«L’homme est un loup pour l’homme»
Par Christian Duteil
Cette célèbre formule du philosophe politique Thomas Hobbes (1588-1679) est passée aujourd’hui dans le langage commun sous forme de dicton populaire. Elle ressurgit curieusement ces jours-ci, ici et là, chez les politiques, les médias et au café du commerce, sous la métaphore éculée et animalière du « loup solitaire ». Un raccourci imagé et facile pour qualifier la dérive radicale d’un gamin des cités et l’itinéraire d’un djihadiste, Mohamed Merah, 23 ans, devenu l’ennemi public numéro un après avoir froidement assassiné sept personnes, dont trois jeunes enfants, à Toulouse et à Montauban. Une manière bestiale et lapidaire de résumer, d’écrire et de réécrire l’actualité sanglante de ce début de printemps qui frappe de stupeur la « doxa », ou l’opinion publique là où ça fait mal (assassinat d’enfants). Mais c’est aussi pour le philosophe le « stade du chameau », porteur d’idoles et de préjugés, dont parle Nietzsche dans les Prologues à « Ainsi Parlait Zarathoustra ».
Jugez plutôt ! Mohammed Merah, un « loup solitaire » peu mature, au chômage, un sadique/salaud qui capable de passer des heures devant des vidéos de décapitation et même de contraindre un jeune voisin à les regarder avec lui. Un « loup solitaire » aux cent visages qui n’aime pas seulement les armes à feu et les petits larcins car ce passionné de mécanique qui n’a pas le permis de conduite adore aussi les belles bagnoles aux moteurs trafiqués, les rodéos sauvages, les Lacoste et les montres de notre société de consommation. Comme Janus, le garçon aux yeux rieurs et au large sourire dont on trouve les photos de « bogoss » du quartier sur Izards-31skyrock.com, le blog de la radio préférée des cités, sait se montrer menaçant, asocial et impitoyable quand il pète les plombs. « On va t’crever, j’ai envie de te fracasser », hurlait-il à l’éducateur de la ville de Toulouse.

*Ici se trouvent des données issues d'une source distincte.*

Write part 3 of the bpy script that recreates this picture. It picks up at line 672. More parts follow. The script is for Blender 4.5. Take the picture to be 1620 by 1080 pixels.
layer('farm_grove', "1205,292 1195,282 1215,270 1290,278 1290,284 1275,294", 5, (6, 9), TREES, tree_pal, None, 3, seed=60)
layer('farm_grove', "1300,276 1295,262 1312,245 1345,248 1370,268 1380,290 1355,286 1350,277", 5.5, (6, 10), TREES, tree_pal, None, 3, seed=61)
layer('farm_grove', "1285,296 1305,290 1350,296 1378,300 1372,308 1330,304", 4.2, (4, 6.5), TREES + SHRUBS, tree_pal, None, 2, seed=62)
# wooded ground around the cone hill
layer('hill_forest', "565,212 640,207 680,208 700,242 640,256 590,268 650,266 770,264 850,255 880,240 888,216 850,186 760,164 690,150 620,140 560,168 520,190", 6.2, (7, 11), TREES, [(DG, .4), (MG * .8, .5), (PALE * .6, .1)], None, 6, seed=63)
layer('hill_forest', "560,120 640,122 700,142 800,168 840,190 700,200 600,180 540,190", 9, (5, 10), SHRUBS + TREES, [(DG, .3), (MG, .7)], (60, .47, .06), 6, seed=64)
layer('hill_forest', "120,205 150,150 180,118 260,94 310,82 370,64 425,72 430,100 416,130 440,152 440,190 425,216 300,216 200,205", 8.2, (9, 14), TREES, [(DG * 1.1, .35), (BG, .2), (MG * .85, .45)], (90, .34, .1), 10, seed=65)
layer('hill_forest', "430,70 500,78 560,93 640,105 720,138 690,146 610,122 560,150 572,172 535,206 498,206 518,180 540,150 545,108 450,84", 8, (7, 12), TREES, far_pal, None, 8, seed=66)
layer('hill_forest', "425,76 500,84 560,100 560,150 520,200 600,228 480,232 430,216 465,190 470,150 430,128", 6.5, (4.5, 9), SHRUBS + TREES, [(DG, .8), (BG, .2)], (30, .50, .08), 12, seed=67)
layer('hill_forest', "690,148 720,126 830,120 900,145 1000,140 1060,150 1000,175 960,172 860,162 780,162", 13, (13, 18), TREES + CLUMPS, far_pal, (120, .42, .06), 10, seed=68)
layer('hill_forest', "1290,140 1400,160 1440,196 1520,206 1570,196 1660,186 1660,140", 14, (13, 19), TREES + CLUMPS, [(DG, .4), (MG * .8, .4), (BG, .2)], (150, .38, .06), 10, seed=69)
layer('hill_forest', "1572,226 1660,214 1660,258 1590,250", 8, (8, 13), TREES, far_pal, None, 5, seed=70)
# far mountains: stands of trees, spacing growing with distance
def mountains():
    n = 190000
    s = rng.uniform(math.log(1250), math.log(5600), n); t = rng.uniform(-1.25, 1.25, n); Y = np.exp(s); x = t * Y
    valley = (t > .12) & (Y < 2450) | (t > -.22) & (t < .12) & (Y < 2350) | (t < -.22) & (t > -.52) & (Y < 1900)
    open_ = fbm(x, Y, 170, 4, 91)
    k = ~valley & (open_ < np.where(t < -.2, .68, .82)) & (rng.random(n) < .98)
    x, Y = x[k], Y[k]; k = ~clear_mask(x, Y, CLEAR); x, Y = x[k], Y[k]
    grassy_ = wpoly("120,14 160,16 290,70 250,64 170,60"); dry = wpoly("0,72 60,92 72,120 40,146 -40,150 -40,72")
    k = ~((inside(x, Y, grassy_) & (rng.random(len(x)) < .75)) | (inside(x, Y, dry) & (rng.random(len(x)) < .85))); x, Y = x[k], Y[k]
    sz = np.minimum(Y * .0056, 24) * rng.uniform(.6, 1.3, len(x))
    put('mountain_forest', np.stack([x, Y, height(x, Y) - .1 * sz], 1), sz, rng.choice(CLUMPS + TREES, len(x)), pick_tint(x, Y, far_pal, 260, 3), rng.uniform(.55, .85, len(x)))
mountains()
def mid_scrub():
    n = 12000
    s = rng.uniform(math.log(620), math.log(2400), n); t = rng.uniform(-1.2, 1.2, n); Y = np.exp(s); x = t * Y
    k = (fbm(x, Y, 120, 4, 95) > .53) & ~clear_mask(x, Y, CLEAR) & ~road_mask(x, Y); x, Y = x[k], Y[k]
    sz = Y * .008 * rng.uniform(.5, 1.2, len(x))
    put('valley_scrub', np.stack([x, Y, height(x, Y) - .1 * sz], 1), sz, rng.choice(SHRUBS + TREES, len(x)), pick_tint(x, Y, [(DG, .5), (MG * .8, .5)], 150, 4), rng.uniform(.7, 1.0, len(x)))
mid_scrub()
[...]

Donc un « loup solitaire » et tueur à répétition que le pauvre portrait robot des témoins de ses crimes décrit à tort comme un individu « trapu » portant « une cicatrice ou un tatouage sous la joue gauche » (sic), au « regard froid qu’on n’oublie pas » (resic).
Bref, les clichés et les présupposés ont la vie dure en cette fin mars alors qu’on pleure et enterre les morts de sa folie meurtrière et de sa dérive radicale qui l’ont coupées définitivement de l’humanité et de l’existence. « Humain, trop humain ».
La métaphore du « loup solitaire », comme l’indique l’origine du mot « métaphora » en grec, est littéralement une manière post-moderne de parler à côté. Dans ce contexte nihiliste et traumatisant de l’actualité brûlante, on oublie que le loup, solitaire ou en horde, tue avant tout pour vivre et se nourrir.
Pas pour mourir les armes à la main, d’une balle en pleine tête, à 23 ans.